Friday, July 31, 2009

Another Setback

As reported at the Volokh Conspiracy, the U.S. Court of Appeals has ordered Nordyke v. King to be reviewed by the court en banc. This unexpected move means that, temporarily at least, the Second Amendment has been snatched back from California and the rest of the Ninth Circuit. However, the news may not be all bad.

While the rehearing may void incorporation, it is also possible that the court may instead correct some of the problems with the original ruling, which held that the Second Amendment applied to state and local governments but that the county ordinance in question did not violate it. Even if incorporation is voided in the Ninth Circuit, the U.S. Supreme Court is still likely to hear one of the other incorporation cases currently on appeal. In any event, pending civil-rights actions in California may face a longer, more difficult course.

Wednesday, July 22, 2009

Victory in Defeat

Lest it appear that I ignore setbacks and defeats …

As the New York Times reported today, the U.S. Senate failed to pass an amendment to a defense-spending bill that would have mandated nationwide recognition of concealed-weapons permits—which, technically, Article IV of the U.S. Constitution already requires. Actually, the amendment was approved 58 to 37, but procedural rules required 60 votes. Of course, even if the amendment had eventually passed into law, it would have done little for California … other than to further demonstrate that most other Americans enjoy more freedom than we do in this area.

However, this minor defeat illustrates how far we have come since the zenith of the gun-control movement in A.D. 1994. Over half the Senate voted in favor of a provision that would have benefited law-abiding gun owners. That is progress in itself.

Saturday, July 11, 2009

Climatic Change and Human History

As we traveled through the tortured landscape of the Great Basin on our way to and from Utah, I was reminded of the long history of climatic change in this region. Millions of years ago, it was seabed. Thousands of years ago, it was largely filled with lakes and rivers fed by melting glaciers. Even after the glaciers began their abrupt but long retreat, the region remained wet and lush long enough for ancient humans to survive and prosper.

Ice Age Lakes
That prosperity didn’t last. The climate continued to change. Lakes and rivers shrank, and some disappeared altogether. Rainfall also declined. The Great Basin dried out. Crops failed. People died. The first inhabitants had all but vanished by the time more adaptable tribes arrived from the east to dig wells, divert rivers, and build cities.

Despite all the recent concern over climatic change, it is simply not a new phenomenon. In the broadest sense, human history has been defined by our response to this ongoing process. Legendary civilizations arose and thrived on the low-lying temperate plains, only to be washed away by the rising seas that heralded the beginning of a warmer, interglacial period. As the ice retreated, the survivors of the great floods migrated into the new lands, where they planted the seeds that grew into the nations we know today.

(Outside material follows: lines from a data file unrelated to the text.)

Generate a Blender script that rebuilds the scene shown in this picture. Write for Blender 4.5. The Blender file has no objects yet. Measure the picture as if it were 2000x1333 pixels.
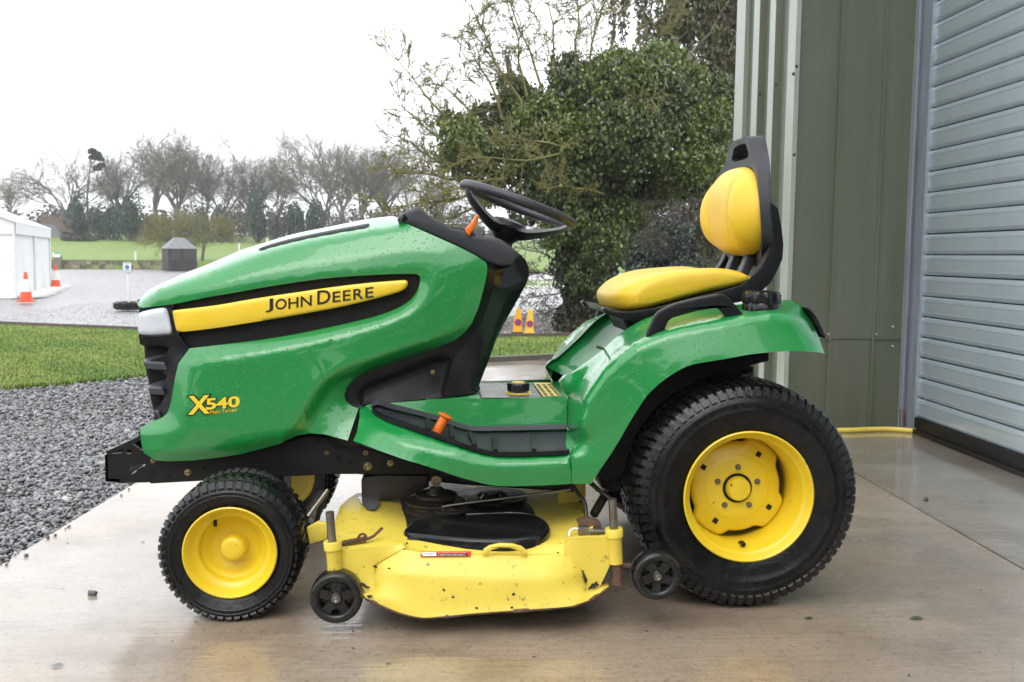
import bpy, bmesh, math, random
import numpy as np
from mathutils import Vector, Matrix
from mathutils.geometry import delaunay_2d_cdt, tessellate_polygon

# ------------------------------------------------------------------ camera, sky, sun, exposure
scn = bpy.context.scene
FPX = 1950.0                       # focal length in photograph pixels (2000 wide)
YAW, PITCH, ROLL = math.atan(150/FPX), math.atan(167.5/FPX), 0.012
CAM = np.array([0.0, -3.05, 0.94])
_F = np.array([math.sin(YAW)*math.cos(PITCH), math.cos(YAW)*math.cos(PITCH), -math.sin(PITCH)])
_R = np.array([math.cos(YAW), -math.sin(YAW), 0.0]); _U = np.cross(_R, _F)
CR = _R*math.cos(ROLL) + _U*math.sin(ROLL); CU = -_R*math.sin(ROLL) + _U*math.cos(ROLL)
cd = bpy.data.cameras.new('camera'); cam = bpy.data.objects.new('camera', cd)
scn.collection.objects.link(cam)
cd.sensor_width = 36; cd.lens = 36*FPX/2000; cd.clip_start = .05; cd.clip_end = 2000
cam.matrix_world = Matrix(((CR[0], CU[0], -_F[0], CAM[0]), (CR[1], CU[1], -_F[1], CAM[1]), (CR[2], CU[2], -_F[2], CAM[2]), (0, 0, 0, 1)))
cd.dof.use_dof = True; cd.dof.focus_distance = 2.75; cd.dof.aperture_fstop = 9.0
scn.camera = cam

W = bpy.data.worlds.new('World'); scn.world = W; W.use_nodes = True
wn, wl = W.node_tree.nodes, W.node_tree.links; wn.clear()
sky = wn.new('ShaderNodeTexSky'); sky.sky_type = 'NISHITA'; sky.sun_disc = False
SUN_EL, SUN_AZ = math.radians(52), math.radians(200)
sky.sun_elevation = SUN_EL; sky.sun_rotation = SUN_AZ; sky.dust_density = 6; sky.air_density = 1.5
hs = wn.new('ShaderNodeHueSaturation'); hs.inputs['Saturation'].default_value = .12; hs.inputs['Value'].default_value = .8
mx = wn.new('ShaderNodeMix'); mx.data_type = 'RGBA'; mx.inputs['Factor'].default_value = .82
mx.inputs['B'].default_value = (10.6, 10.9, 11.3, 1)     # the cloud layer
bg = wn.new('ShaderNodeBackground'); bg.inputs['Strength'].default_value = .1
wo = wn.new('ShaderNodeOutputWorld')
wl.new(sky.outputs[0], hs.inputs['Color']); wl.new(hs.outputs[0], mx.inputs['A']); wl.new(mx.outputs['Result'], bg.inputs['Color']); wl.new(bg.outputs[0], wo.inputs['Surface'])
sl = bpy.data.lights.new('sun', 'SUN'); sl.energy = .5; sl.angle = math.radians(40); sl.color = (1, .97, .93)
so = bpy.data.objects.new('sun', sl); scn.collection.objects.link(so)
so.rotation_euler = (math.pi/2 - SUN_EL, 0, math.pi - SUN_AZ + math.radians(0))
vs = scn.view_settings; vs.view_transform = 'Standard'; vs.look = 'None'; vs.exposure = 1.15; vs.gamma = 1; vs.use_curve_mapping = False
scn.render.engine = 'CYCLES'; scn.cycles.use_denoising = True
scn.cycles.max_bounces = 8; scn.cycles.transparent_max_bounces = 12

# ------------------------------------------------------------------ helpers
rnd = random.Random(7); nrs = np.random.RandomState(11)
def lift(uv, y):
    """points of the photograph onto planes y = const (metres), vectorised"""
    uv = np.asarray(uv, float).reshape(-1, 2); y = np.broadcast_to(np.asarray(y, float), (len(uv),))
    d = _F[None] + CR[None]*((uv[:, 0:1]-1000)/FPX) - CU[None]*((uv[:, 1:2]-666.5)/FPX)
    return CAM[None] + d*((y-CAM[1])/d[:, 1])[:, None]
def PY(u, v, y): return lift([(u, v)], y)[0]
def ray(u, v): return _F + CR*((u-1000)/FPX) - CU*((v-666.5)/FPX)
def PZ(u, v, z): d = ray(u, v); return CAM + d*((z-CAM[2])/d[2])
def PD(u, v, dist): d = ray(u, v); return CAM + d*dist
def PX(u, v, x): d = ray(u, v); return CAM + d*((x-CAM[0])/d[0])
def lerp(a, b, t): return a + (b-a)*t

ORG = {}
def thing(name, label, cat, loc=(0, 0, 0), group=None, parent=None):
    o = bpy.data.objects.new(name, None); scn.collection.objects.link(o); o.empty_display_size = .1
    o.location = loc; ORG[o.name] = np.array(loc, float)
    if label: o['label'] = label
    if cat: o['category'] = cat
    if group: o['group'] = group
    return o
def tag(o, label=None, cat=None, group=None, kind=None):
    if label: o['label'] = label
    if cat: o['category'] = cat
    if group: o['group'] = group
    if kind: o['kind'] = kind
    return o
def obj(name, v, f, mat, parent=None, smooth=35, org=None):
    v = np.asarray(v, float).reshape(-1, 3)
    if org is not None: o0 = np.array(org, float)
    elif parent is not None: o0 = ORG[parent.name]
    else: o0 = np.zeros(3)
    me = bpy.data.meshes.new(name); me.from_pydata((v-o0).tolist(), [], [list(map(int, q)) for q in f])
    mats = mat if isinstance(mat, (list, tuple)) else [mat]
    for m in mats: me.materials.append(m)
    o = bpy.data.objects.new(name, me); scn.collection.objects.link(o)
    if smooth:
        me.shade_smooth()
        if smooth < 180: me.set_sharp_from_angle(angle=math.radians(smooth))
    if parent is not None: o.parent = parent
    elif org is not None: o.location = o0
    ORG[o.name] = o0
    return o
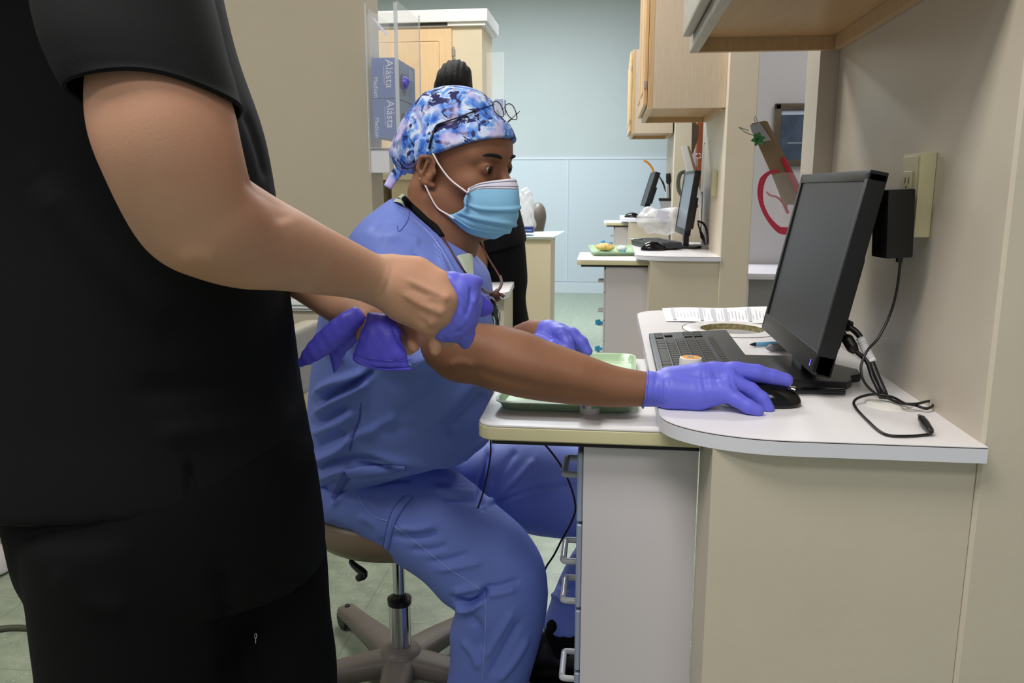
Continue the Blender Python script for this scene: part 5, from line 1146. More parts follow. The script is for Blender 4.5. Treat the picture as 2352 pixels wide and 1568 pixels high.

Humans have always adapted to such change or paid the price for failing to do so. Now, though, we talk of controlling the climate by our own hand and of spending the wealth of nations to do so. Assuming this ability is within our grasp and not another fiction of our own arrogance, how will we select the ideal global climate?

That is the question that still remains unanswered and, for that matter, largely unasked. Why should the predominant climate of the 20th century A.D. be our ideal? It was but one point on the climatic spectrum—and perhaps an unstable one at that. Should we forgo adaptation in our pursuit of control? Our civilization will pay a high price if our quest for control fails—or perhaps even if it succeeds.

Tuesday, July 7, 2009

California Asks for Nationwide Incorporation of the Second Amendment

On July 6th, Attorney General Edmund G. Brown submitted an amicus brief to the U.S. Supreme Court on two pending Second Amendment incorporation appeals out of Chicago. Citing the protection of Constitutional rights in California, AG Brown encouraged the high court to hear these cases and to affirm the applicability of the Second Amendment to the states. He also asked the court for guidance on what kinds of firearms regulations are permissible.

The momentum for reform is clearly mounting now. The Supreme Court will doubtlessly rule in favor of nationwide incorporation, which will make sweeping advances for the legal right to arms almost inevitable. Furthermore, AG Brown’s brief also focused attention on California’s particular plight, which is shared by a handful of other states (such as Illinois and New York). Together, we suffer under a tangled, ineffective mass of gun-control laws that are becoming ever more clearly unconstitutional.

It seems that the question I asked just two months ago has been answered. A quiet but well-placed ally has indeed found the political cover needed to move toward a more reasonable interpretation of the right to arms in California.